Мой дед Иван Михайлович Кондратьев умер зимой, в декабре. За месяц до смерти он звонил домой из больницы и просил похоронить его в деревне. Бабушка врала в трубку «поправляйся», но обещание дала. Пришлось выполнять.

Деревня была за сто километров с гаком. На дворе стояла темная глухая стужа. Никто ни за какие шиши не поехал бы в эту темноту, но помог мой тесть, крепкий мужик и хороший человек: достал машину и сел за руль. Гроб привязали к крыше кузова. Мы накрепко завязали все веревками, но он все-таки слегка дергался, чуть кренясь туда-сюда. Я сидел в кузове, в темноте, и слушал, как воет мотор и дерево скребет по жести: шштрх, шштрх.

Мама выехала в Тарутино еще утром. Надо было сделать множество дел: встретиться с председателем, выяснить ситуацию с кладбищем, договориться с местными хануриками насчет ямы в земле (долбить мерзлую землю - «это же стоит чего-то», а денег тогда было в обрез). Ну и, конечно, протопить дом и напечь блинов. Другого отношения не поняли бы местные: что-что, а провожать покойного надо было по-людски.

Похороны были быстрыми и невзрачными - «зарыть». Высокий снег забивался в сапоги, тихо матерился тесть, занося угол гроба. Когда стали опускать, бабушка, худенькая, в драном пальто, кинулась было к яме с причитаниями: «Ванечка, Ванечка… холодно же, холодно ему там, холодно», - да завязла в снегу, а потом мама ее обняла и они немножко поплакали, мы тем временем засыпали яму, растрепанный нетрезвый мужик с другого конца села (не помню, как звать) объяснял мне, что весной земля провалится, так что надо будет «обиходить могилку-то», и не дам ли я ему на сей счет бутылку прямо сейчас. Я, естественно, буркнул что-то вроде «там посмотрим», а мама напомнила, что на предмет выпить мы сейчас того-сего соорудим, давайте к нам, пожалуйста, как же это не выпить: покойник.

В доме было сыро. Окна запотели, оставленное тряпье намокло, в воздухе роились комочки водяного пара, задевали лицо, липли к рукам. Кое-как прогретый за три часа дом надо было бы, по-хорошему, сперва проветрить, а потом прогреть заново, да времени уже не было ни на что. Лампочка болталась на шнуре, с нее свисал жухлый тусклый свет.

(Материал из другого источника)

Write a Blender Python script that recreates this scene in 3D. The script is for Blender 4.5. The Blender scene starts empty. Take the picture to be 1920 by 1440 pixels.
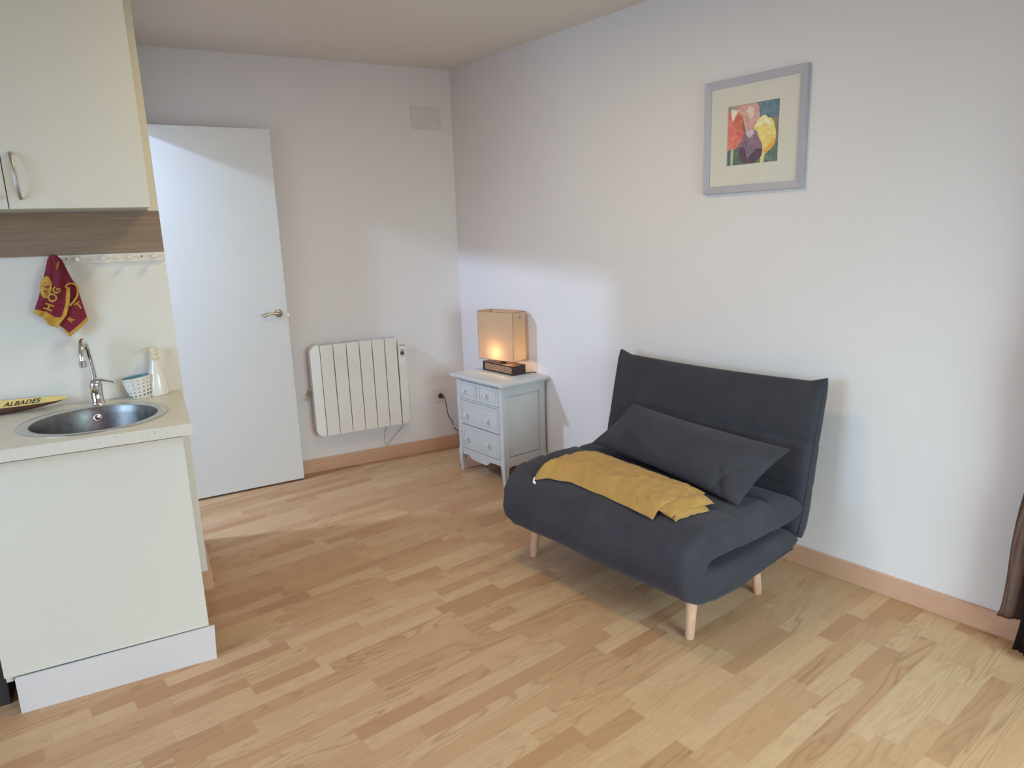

На кухонном пятачке воняло керосином. Над керосинкой стояла мама и допекала последние блины. Рядом по-рыбьи блестела бокастая трехлитровка с мутным рассолом, в котором плавали склизкие соленые огурцы. Их вылавливала и накладывала в миску какая-то неизвестная баба, с хлюпом пришептывающая что-то вроде: «Ой, чего… и вроде крепкий был… в баню ходил с мужиками-то… небось дома довели…» Доходя до «дома довели», баба хитренько поглядывала на маму, не отреагирует ли та как-нибудь по-городскому, то есть глупо. Мама наградила ее соответствующим взглядом и посоветовала прикрутить фитилек.

Перешли к делу. Мама опрокинула стопарь, почти не поморщившись. Быстро заела блином. Все та же баба заботливо подвинула бабушке: «Степановна, давай, Ванечка-то, Ванечка». Бабушка посмотрела на бабу и тихо сказала: «Мне нельзя, вы же знаете». Взгляды присутствующих переместились на меня. Передо мной стоял такой же стопарь, налитый опять же не вполсуха, а как положено.

Я с отвращением поднял емкость, в несколько давящихся глотков освоил ее, закушав огурцом.

Второй стопарь пошел не то чтобы лучше, но как бы проще: вкус был такой же омерзительный, но быстрее зажевался. Деревенский народ бухал сосредоточенно, вдумчиво, не позволяя отвлекаться на «глупостя». Мужики хряпали родимую стакашечками, серьезными такими семнадцатигранными, бабоньки позволяли себе разнобой, но тоже наливались быстро, споро, с явным намерением уделаться в сопли, благо такой повод, «Ванечка-то, Ванечка». Хмуро сидел с остывающим блином на тарелке тесть: ему предстояло вести машину.